Les groupes de prière

Une autre initiative au fort retentissement fut celle des groupes de prière : le Padre Pio était un « homme devenu prière, » qui invitait les autres à prier. En réponse à l’appel international de Pie XII, durant la Seconde Guerre Mondiale, il initia des petits groupes de priants, en communion avec lui, leviers d’intercession et d’évangélisation prenant appui sur les laïcs. Toujours soumis à l’approbation des autorités ecclésiastiques, les groupes de prière reposent sur trois piliers : la Parole, l’Eucharistie, l’esprit de service ; ils se réunissent chaque mois autour d’un temps de prière communion, de formation et d’engagements divers. On en compte aujourd’hui plus de 3000 dans le monde, 43 en France.

Directeur d’âmes

Père spirituel, le Padre Pio eut de nombreux fils et filles spirituels dans tous les pays.
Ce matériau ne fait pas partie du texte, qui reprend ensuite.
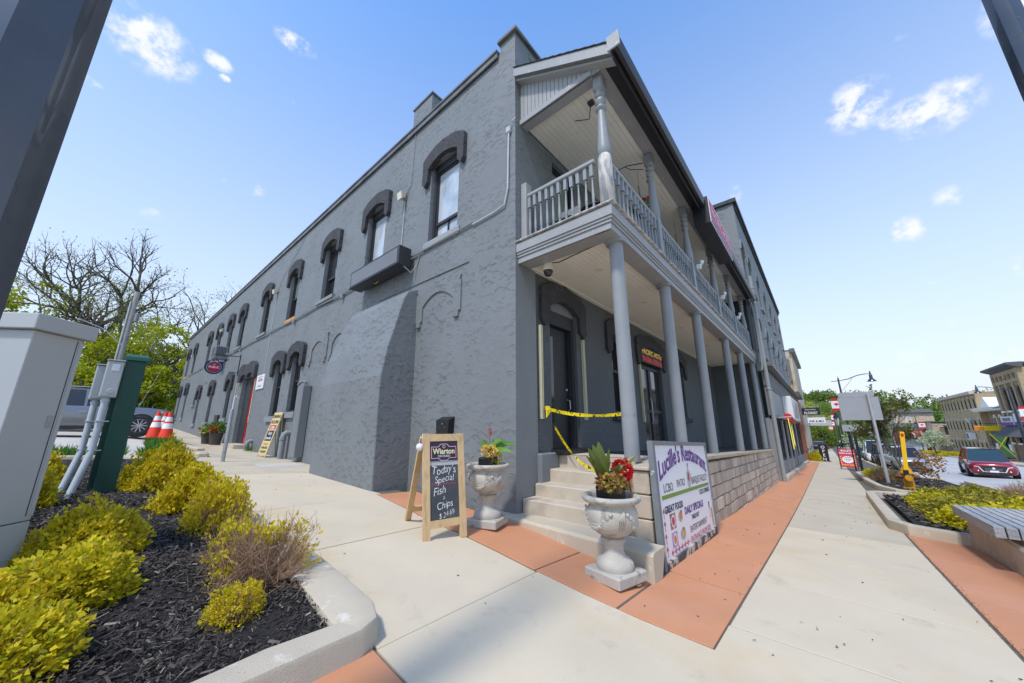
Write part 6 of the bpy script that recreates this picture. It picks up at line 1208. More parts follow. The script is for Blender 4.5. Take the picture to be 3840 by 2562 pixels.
def wire(p, q, sag, lab, r=.012):
    p, q = Vector(p), Vector(q); b = MB(); b.tube([p.lerp(q, k/16) - Vector((0, 0, sag*4*(k/16)*(1-k/16))) for k in range(17)], r, 5); tag(b.build('overhead_wire', 'cable', None), lab, 'wire')
wire((-3.7, 21.8, 6.4), (.0, 34.5, 5.2), .5, 'overhead wire from the utility pole to the far end of the grey wall'); wire((-3.8, 21.8, 7.3), (-40, 30, 9), 1, 'overhead wire running left from the utility pole'); wire((-3.7, 21.8, 7.2), (2, 60, 8.5), 1.2, 'overhead wire running back from the utility pole past the trees'); wire((-3.8, 21.8, 5.9), (-4.5, -3, 6.8), .9, 'service wire from the utility pole back to the near corner', .008) if False else None
wire((-1.3, 36.5, 5.6), (-2.6, 30, gz(-2.6, 30.)), 0, 'guy wire slanting down beside the far end of the grey wall', .012)
# ---------------------------------------------------------------- three storey grey building with the shopfront
t3 = thing('three_storey_building', (13.8, -1.7, -.8), 'three storey grey stuccoed building with tall arched windows next to the hotel', 'building')
Y3 = -1.75; T = lambda u, z, d: (u, Y3+d, z)
wx = [14.40, 16.35, 19.35, 22.45, 25.65, 28.85, 32.7]
h3 = [(c-.5, c+.5, 7.5, 9.55) for c in wx] + [(c-.5, c+.5, 4.35, 6.3) for c in wx]
wall('wall', 'stucco', T, 13.72, 35.6, 3.4, 11.35, h3, t3, .3)
X3 = lambda u, z, d: (13.72+d, u, z); wall('wall', 'stucco', X3, Y3, 14, 3.4, 11.35, [], t3)
MB().box(13.74, 35.58, -1.6, 14, 11.1, 11.2).build('roof', 'roofdark', t3); MB().box(35.58, 35.62, Y3+.01, 12, -3, 11.33).build('wall', 'stucco', t3)
b = MB(); b.box(13.62, 35.7, Y3-.14, Y3+.2, 11.352, 11.56, .01); b.box(13.60, 13.9, Y3+.2, 14, 11.352, 11.54, .01); b.build('cornice', 'gutter', t3)
b = MB()
for k in range(80): b.box(13.9+k*.27, 14.02+k*.27, Y3-.07, Y3+.01, 11.08, 11.34)
tag(b.build('dentils', 'hood', t3), kind='stuff')
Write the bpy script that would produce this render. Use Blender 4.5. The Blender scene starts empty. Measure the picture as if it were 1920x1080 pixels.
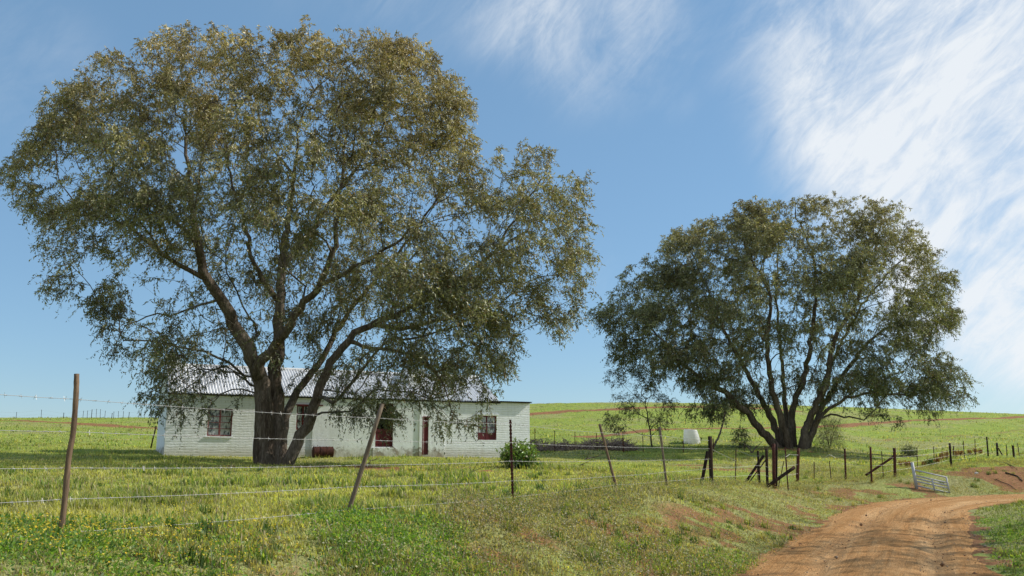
import bpy, math, random, time
_t0 = time.time()
def tick(w): print('TICK', w, round(time.time() - _t0, 1))
import numpy as np
from mathutils import Vector, noise as mnoise
rnd = random.Random(7)
rng = np.random.default_rng(11)
scn = bpy.context.scene
COL = scn.collection
R = math.radians

# ------------------------------------------------------------------ camera
FPX = 1650.0
PITCH = math.atan(318.0 / FPX)
cP, sP = math.cos(PITCH), math.sin(PITCH)
cam = bpy.data.cameras.new('camera')
cam.sensor_width = 36.0
cam.lens = 36.0 * FPX / 1920.0
cam.clip_end = 6000.0
cam.clip_start = 0.05
camo = bpy.data.objects.new('camera', cam)
COL.objects.link(camo)
camo.location = (0, 0, 0)
camo.rotation_euler = (math.pi / 2 + PITCH, 0, 0)
scn.camera = camo

def ray(px, py):
    dx = (px - 960.0) / FPX
    dy = (540.0 - py) / FPX
    return np.array([dx, cP - dy * sP, sP + dy * cP])

def at(px, py, Y):
    r = ray(px, py)
    return r * (Y / r[1])

def zrow(py, Y):
    return at(960, py, Y)[2]

# ------------------------------------------------------------------ numpy noise
_perm = rng.permutation(4096)
_val = rng.random(4096)
def _h(ix, iy, iz):
    a = _perm[ix & 4095]
    b = _perm[(a + iy) & 4095]
    return _val[_perm[(b + iz) & 4095]]
def vnoise(x, y, z=None):
    x = np.asarray(x, float); y = np.asarray(y, float)
    if z is None: z = np.zeros_like(x)
    x0 = np.floor(x).astype(int); y0 = np.floor(y).astype(int); z0 = np.floor(z).astype(int)
    fx = x - x0; fy = y - y0; fz = z - z0
    fx = fx * fx * (3 - 2 * fx); fy = fy * fy * (3 - 2 * fy); fz = fz * fz * (3 - 2 * fz)
    def L(a, b, t): return a + (b - a) * t
    c00 = L(_h(x0, y0, z0), _h(x0 + 1, y0, z0), fx)
    c10 = L(_h(x0, y0 + 1, z0), _h(x0 + 1, y0 + 1, z0), fx)
    c01 = L(_h(x0, y0, z0 + 1), _h(x0 + 1, y0, z0 + 1), fx)
    c11 = L(_h(x0, y0 + 1, z0 + 1), _h(x0 + 1, y0 + 1, z0 + 1), fx)
    return L(L(c00, c10, fy), L(c01, c11, fy), fz)
def fbm(x, y, s=1.0, o=4, off=0.0):
    v = 0; a = 0.5; f = s; t = 0
    for i in range(o):
        v = v + a * vnoise(np.asarray(x) * f + 17.3 * i + off, np.asarray(y) * f - 9.1 * i + off)
        t += a; a *= 0.5; f *= 2.03
    return v / t
def sstep(a, b, x):
    t = np.clip((np.asarray(x, float) - a) / (b - a), 0, 1)
    return t * t * (3 - 2 * t)

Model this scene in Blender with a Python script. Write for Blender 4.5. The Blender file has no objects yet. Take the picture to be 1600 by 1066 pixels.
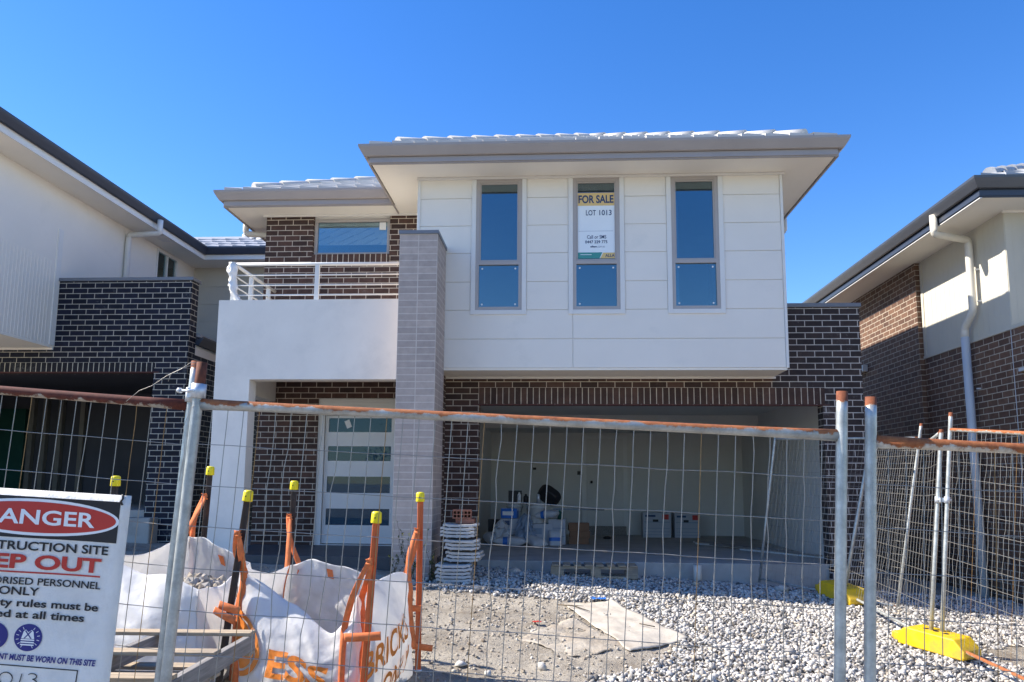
import bpy, bmesh, math, random
import numpy as np
from mathutils import Vector, Matrix, noise as mnoise

R = math.radians
random.seed(7)
rng = np.random.default_rng(11)
scene = bpy.context.scene
COL = scene.collection

# ------------------------------------------------------------------ camera
cd = bpy.data.cameras.new('camera')
cam = bpy.data.objects.new('camera', cd)
COL.objects.link(cam)
cd.sensor_width = 36.0
cd.lens = 27.0
cd.shift_y = 67.0 / 1600.0
cd.clip_start = 0.05
cd.clip_end = 3000
def cam_matrix(p, y, r):
    cx, sx, cy, sy, cr, sr = math.cos(p), math.sin(p), math.cos(y), math.sin(y), math.cos(r), math.sin(r)
    Ry = Matrix(((cy, -sy, 0), (sy, cy, 0), (0, 0, 1)))
    B = Matrix(((1, 0, 0), (0, 0, -1), (0, 1, 0)))
    Rx = Matrix(((1, 0, 0), (0, cx, sx), (0, -sx, cx)))
    Rr = Matrix(((cr, -sr, 0), (sr, cr, 0), (0, 0, 1)))
    M = Rr @ Rx @ B @ Ry
    return Matrix((M[0], -M[1], -M[2])).transposed().to_4x4()
cam.matrix_world = cam_matrix(R(7.41), R(-3.496), R(0.444))
scene.camera = cam

# ------------------------------------------------------------------ sky, sun, exposure
SUN = Vector((-1.0, 0.035, 0.87)).normalized()
elev = math.asin(SUN.z)
world = bpy.data.worlds.new('World')
scene.world = world
world.use_nodes = True
wn = world.node_tree.nodes
sky = wn.new('ShaderNodeTexSky')
sky.sky_type = 'NISHITA'
sky.sun_disc = False
sky.sun_elevation = elev
sky.sun_rotation = math.atan2(SUN.x, SUN.y)
sky.altitude = 0
sky.air_density = 1.0
sky.dust_density = 0.1
sky.ozone_density = 2.5
hs = wn.new('ShaderNodeHueSaturation')
hs.inputs['Saturation'].default_value = 1.34
hs.inputs['Hue'].default_value = 0.512
hs.inputs['Value'].default_value = 0.82
world.node_tree.links.new(sky.outputs[0], hs.inputs['Color'])
world.node_tree.links.new(hs.outputs[0], wn['Background'].inputs[0])
wn['Background'].inputs[1].default_value = 0.15
sl = bpy.data.lights.new('sun', 'SUN')
sl.energy = 4.7
sl.angle = R(0.5)
sl.color = (1.0, 0.93, 0.82)
sun = bpy.data.objects.new('sun', sl)
COL.objects.link(sun)
sun.rotation_euler = SUN.to_track_quat('Z', 'Y').to_euler()
sun.location = (-30, 0, 30)
scene.view_settings.view_transform = 'Standard'
scene.view_settings.look = 'None'
scene.view_settings.gamma = 1.0
scene.view_settings.exposure = 1.08
scene.view_settings.use_curve_mapping = False

# ------------------------------------------------------------------ materials
def new_mat(name):
    m = bpy.data.materials.new(name)
    m.use_nodes = True
    return m, m.node_tree, m.node_tree.nodes['Principled BSDF']

def setc(sock, c):
    sock.default_value = (c[0], c[1], c[2], 1)

def mix_rgb(nt, fac, a, b, mode='MIX'):
    n = nt.nodes.new('ShaderNodeMix')
    n.data_type = 'RGBA'
    n.blend_type = mode
    for s, v in ((n.inputs[0], fac), (n.inputs[6], a), (n.inputs[7], b)):
        if hasattr(v, 'is_linked'):
            nt.links.new(v, s)
        elif isinstance(v, (int, float)):
            s.default_value = v
        else:
            setc(s, v)
    return n.outputs[2]

def noise_tex(nt, scale, detail=4, rough=0.55, vec=None, dims='3D'):
    n = nt.nodes.new('ShaderNodeTexNoise')
    n.inputs['Scale'].default_value = scale
    n.inputs['Detail'].default_value = detail
    n.inputs['Roughness'].default_value = rough
    if vec is None:
        tc = nt.nodes.new('ShaderNodeTexCoord')
        vec = tc.outputs['Object']
    nt.links.new(vec, n.inputs['Vector'])
    return n.outputs['Fac']

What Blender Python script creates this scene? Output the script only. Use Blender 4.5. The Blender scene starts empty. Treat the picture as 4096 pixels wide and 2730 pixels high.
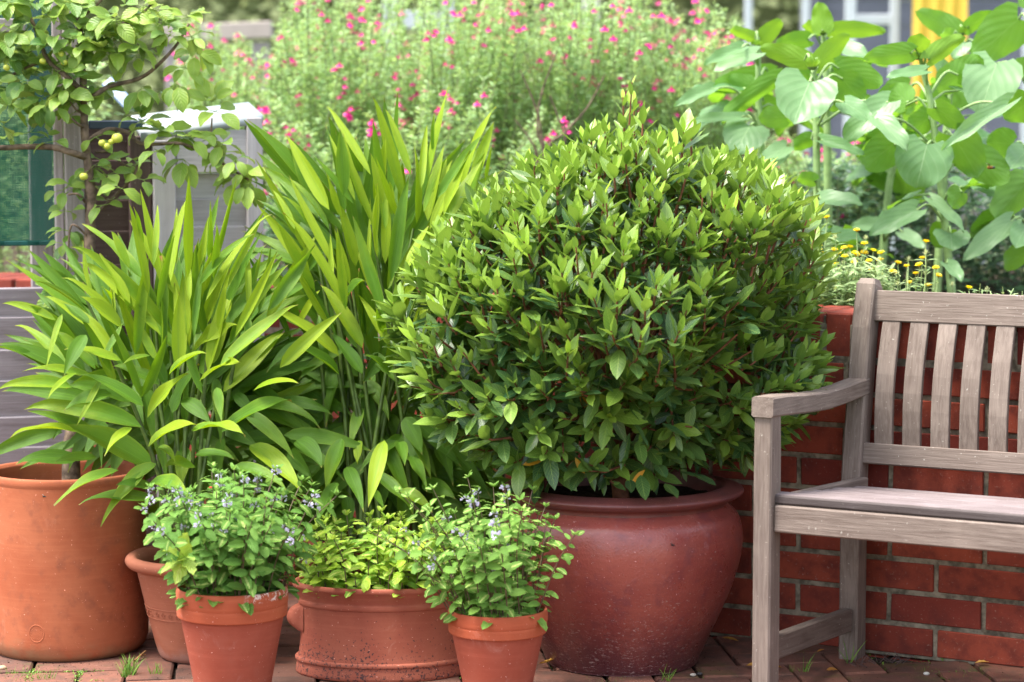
import bpy, bmesh, math, random
import numpy as np
from mathutils import Vector, Matrix

random.seed(7); rng = np.random.default_rng(11)
S = bpy.context.scene
COL = S.collection
R = math.radians

# ------------------------------------------------------------------ camera, sky, sun, exposure
CAM = Vector((0, 0, 1.23)); PITCH = R(5.29); FPX = 9670.0
cd = bpy.data.cameras.new('camera'); cam = bpy.data.objects.new('camera', cd); COL.objects.link(cam)
cam.location = CAM; cam.rotation_euler = (math.pi/2 - PITCH, 0, 0)
cd.sensor_width = 36; cd.lens = 85.0; cd.clip_end = 2000
cd.dof.use_dof = True; cd.dof.focus_distance = 5.35; cd.dof.aperture_fstop = 3.0
S.camera = cam
SUN = Vector((-0.36, -0.12, 0.90)).normalized()
EL = math.asin(SUN.z); AZ = math.atan2(SUN.x, SUN.y)
W = bpy.data.worlds.new('World'); S.world = W; W.use_nodes = True
wn = W.node_tree; wn.nodes.clear()
sky = wn.nodes.new('ShaderNodeTexSky'); sky.sky_type = 'NISHITA'; sky.sun_disc = False
sky.sun_elevation = EL; sky.sun_rotation = AZ; sky.dust_density = 3.0; sky.air_density = 1.0
hs = wn.nodes.new('ShaderNodeHueSaturation'); hs.inputs['Saturation'].default_value = 0.5
bg = wn.nodes.new('ShaderNodeBackground'); bg.inputs['Strength'].default_value = 0.15
wo = wn.nodes.new('ShaderNodeOutputWorld')
wn.links.new(sky.outputs[0], hs.inputs['Color']); wn.links.new(hs.outputs[0], bg.inputs[0]); wn.links.new(bg.outputs[0], wo.inputs[0])
sl = bpy.data.lights.new('sun', 'SUN'); sl.energy = 2.4; sl.angle = R(20); sl.color = (1, .95, .86)
so = bpy.data.objects.new('sun', sl); COL.objects.link(so)
so.rotation_euler = SUN.to_track_quat('Z', 'Y').to_euler()
S.view_settings.view_transform = 'Standard'; S.view_settings.look = 'None'
S.view_settings.gamma = 1; S.view_settings.exposure = 1.8
S.render.engine = 'CYCLES'
S.cycles.max_bounces = 7; S.cycles.diffuse_bounces = 4; S.cycles.glossy_bounces = 3
S.cycles.transmission_bounces = 5; S.cycles.transparent_max_bounces = 8
S.cycles.caustics_reflective = False; S.cycles.caustics_refractive = False

# ------------------------------------------------------------------ helpers
FW = Vector((0, math.cos(PITCH), -math.sin(PITCH))); UP = Vector((0, math.sin(PITCH), math.cos(PITCH)))
def at(x, y, d):
    """world point seen at photograph pixel (4096 wide) at distance y = d"""
    v = FW*FPX + Vector((1, 0, 0))*(x-2048) + UP*(1365-y)
    return CAM + v*(d/v.y)
def proj(p):
    v = p - CAM; k = FPX/v.dot(FW)
    return 2048+v.x*k, 1365-v.dot(UP)*k
def crop(ox, oy, s):
    return lambda x, y: (ox+x*s, oy+y*s)
def rr(a, b): return random.uniform(a, b)

def tag(o, label=None, cat=None, group=None, kind=None):
    for k, v in (('label', label), ('category', cat), ('group', group), ('kind', kind)):
        if v: o[k] = v
    return o
def empty(name, loc, label=None, cat=None, group=None):
    o = bpy.data.objects.new(name, None); COL.objects.link(o); o.location = loc
    o.empty_display_size = .05
    return tag(o, label, cat, group)
def put(name, mesh, parent=None, M=None, kind=None, mat=None):
    """link a mesh as one object; M is its world matrix"""
    o = bpy.data.objects.new(name, mesh); COL.objects.link(o)
    if mat: 
        mesh.materials.clear(); mesh.materials.append(mat)
    if parent:
        o.parent = parent
        # parents are empties or meshes whose own world matrix is kept in WM
        Pm = WM(parent)
        o.matrix_basis = Pm.inverted() @ (M if M is not None else Matrix())
    elif M is not None:
        o.matrix_basis = M
    if kind: o['kind'] = kind
    return o
def WM(o):
    m = o.matrix_basis.copy()
    return WM(o.parent) @ m if o.parent else m

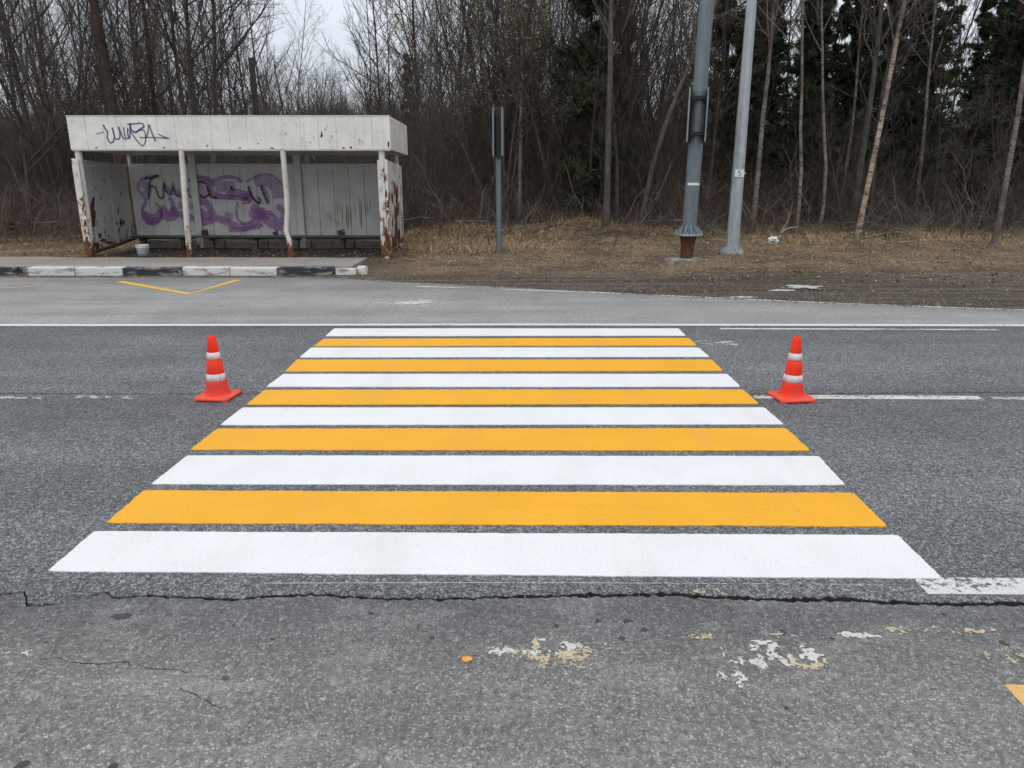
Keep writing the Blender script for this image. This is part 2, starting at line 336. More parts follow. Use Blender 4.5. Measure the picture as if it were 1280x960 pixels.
M['galv'] = galv('galvanised_steel', (.30, .34, .37))
M['galv_dark'] = galv('dull_grey_steel', (.155, .19, .215), .5, .35)
M['galv_light'] = galv('pale_galvanised_steel', (.40, .44, .465), .5, .45)
M['plate_back'] = galv('sign_plate_metal', (.24, .27, .29), .5, .3)
M['sticker'] = simple('white_plate', (.72, .73, .73), .5, .04, 30)
M['black'] = simple('black_print', (.02, .02, .02), .6, .1, 30)
def graff(name, c, a):
    m, t, b, _ = mat_new(name); n = tex(t, pos(t), 9, 4, .7); setc(t, b, mx(t, 1.0, c, rmp(t, n, [(.3, .8), (.7, 1.2)]), 'MULTIPLY'), .6)
    t.links.new(rmp(t, tex(t, pos(t, (1, 1, .6)), 5, 5, .7), [(.25, a), (.75, a * .55)]), b.inputs['Alpha']); return m
M['g_purple'] = graff('purple_spray_paint', (.32, .115, .38), .66)
M['g_violet'] = graff('pale_violet_spray_paint', (.36, .20, .42), .55)
M['g_black'] = graff('black_violet_spray_paint', (.030, .022, .045), .88)
M['g_blue'] = graff('blue_violet_spray_paint', (.030, .020, .165), 1.0)
M['stain'] = graff('rusty_run_stain', (.33, .18, .055), .75)
def cone_mat(name, c):
    m, t, b, _ = mat_new(name); n = tex(t, pos(t), 14, 5, .65); d = tex(t, pos(t), 45, 4, .7)
    k = mx(t, 1.0, c, rmp(t, n, [(.3, .90), (.7, 1.06)]), 'MULTIPLY'); k = mx(t, rmp(t, d, [(.56, 0), (.70, .4)]), k, tuple(x * .45 + .03 for x in c))
    z = sepz(t); gr = tex(t, pos(t, (4, 4, 1.2)), 5, 5, .7); k = mx(t, ma(t, 'MULTIPLY', rmp(t, gr, [(.45, .0), (.65, .5)]), rmp(t, z, [(.0, 1), (.45, .25)])), k, (.16, .12, .10))
    setc(t, b, k, .55, spec=.2); return m
M['cone'] = cone_mat('orange_red_plastic', (.86, .036, .013)); M['cone_foot'] = cone_mat('scuffed_orange_red_plastic', (.87, .085, .045))
M['cone_band'] = cone_mat('white_reflective_band', (.68, .66, .69))
M['bucket'] = simple('dirty_white_plastic', (.52, .54, .54), .5, .2, 15)
M['bag'] = simple('crumpled_white_plastic', (.66, .68, .69), .4, .1, 30)
M['deadwood'] = simple('bleached_dead_wood', (.26, .22, .185), .9, .3, 20)
M['spill'] = simple('dried_white_spill', (.42, .42, .42), .7, .5, 25)

# ------------------------------------------------------------------ the road
edge_px = [(455, 350), (540, 355), (640, 360), (780, 367), (860, 371), (1000, 377.5), (1100, 381.5), (1280, 388)]
EX = [-60, -3.2] + [G(*p)[0] for p in edge_px] + [12, 60]; EY = [12.75, 12.6] + [G(*p)[1] + .06 for p in edge_px] + [9.0, 8.95]
def E(x): return float(np.interp(x, EX, EY))
crack_px = [(-400, 741), (-100, 742), (0, 741.5), (28, 740.5), (32, 743), (35, 756), (58, 756), (92, 749), (134, 740), (139, 745), (150, 746), (190, 744), (240, 746), (290, 749), (330, 745), (410, 742), (425, 745), (460, 747), (560, 748), (640, 745), (700, 744), (840, 742), (900, 746), (990, 749), (1060, 748), (1100, 752), (1180, 754), (1280, 754), (1500, 756)]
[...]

Il était un directeur exigeant, demandant à ceux qui sollicitaient sa direction une totale ouverture de cœur. Il se montrait franc et direct, insistant sur les vertus théologales : foi, espérance, amour de Dieu et du prochain par amour pour Dieu. Parmi ses références préférées on trouvait l’Histoire d’une Âme de la petite Thérèse de Lisieux, les fioretti du Poverello d’Assise et son « esprit de minorité. » Il recommandait la confiance en Dieu seul, la paix du cœur et rayonnait chez ses fils spirituels par la foi, la douceur, la maîtrise de soi, l’humilité. Les profils sont infiniment variés parmi ceux dont la vie fut bouleversée par leur rencontre avec le Padre : Mary Pyle, apparentée aux Rotschild, secrétaire de Maria Montessori, se trouva convertie sans crier gare et posa finalement ses valises pour la vie à San Giovanni Rotondo. Parmi les innombrables cas de personnes ayant été en contact direct ou épistolaire avec le religieux, qui recevait des centaines de lettres par jour, on parle aussi d’une rencontre avec un jeune prêtre polonais en 1947 : Karol Wojtyla, venu en visite au couvent depuis Rome. Plus étonnante encore, cette visite – qui témoigne du don de bilocation – au cardinal Mindszenty, prisonnier des geôles communistes en Hongrie, ou encore ces discrètes visites à Lourdes, que Padre Pio disait avoir été “nombreuses.”

Padre Pio et Marie

Parmi les dévotions du Padre Pio, on ne peut manquer de mentionner son grand amour pour la Vierge Marie, instinctif et spontané depuis l’enfance, de par son attachement à la Madone de Pietrelcina, un pèlerinage de son village natal. Mais cette dévotion populaire était nourrie par l’Évangile, car Marie pratiquait l’Évangile à la perfection, avant même qu’il ne soit annoncé : humilité de cœur, union aux souffrances du Christ… Il vivait ainsi dans une prière constante du chapelet : le religieux en était venu à un rosaire continuel, un murmure incessant des lèvres et du cœur, pour vivre avec Marie en présence de Dieu. Aux dires de certains, il aurait ainsi récité jusqu’à 35 chapelets par jour ! Notre-Dame était en particulier sa conseillère privilégiée au confessionnal, sa consolation et son soutien contre les assauts diabolique, sa meilleure alliée dans la prière d’intercession, avec laquelle il entretenait un dialogue spontané et intime à toute heure du jour et de la nuit. Sa correspondance confirme l’omniprésence de Marie dans sa vie : il entretint avec la Mère de Dieu un lien spontané, affectif et tendre. Il voulait inviter tous les pécheurs du monde à aimer Marie.

Vivre comme le Christ

De Padre Pio on retient volontiers les nombreuses histoires extraordinaires : les confrontations et vexations diaboliques, les stigmates et les grâces mystiques, les prophéties supposées, les nombreux miracles (jusqu’à la guérison de la petite Gemma di Giorgi, aveugle de naissance et qui retrouva la vue alors même qu’elle demeurait privée de pupille). Le livre des frères Pio Murat et Eric Bidot permet de prendre sur cette vie hors du commun un recul salutaire : plus encore que les irruptions momentanées du surnaturel dans son existence, c’est sa vie configurée au Christ qui est le principal message du saint capucin. Sa vie qui était une véritable messe, et qui se termina pour ainsi dire par une messe, célébrée deux jours seulement avant sa mort à l’occasion des 50 ans de sa stigmatisation, en laquelle on peut encore revivre avec lui, grâce à quelques instants de vidéo, sa profonde union à Jésus offrant sa vie pour nous. Ses derniers moments furent marqués par la disparition soudaine des stigmates, sa peau retrouvant quasi instantanément une étonnante jeunesse. 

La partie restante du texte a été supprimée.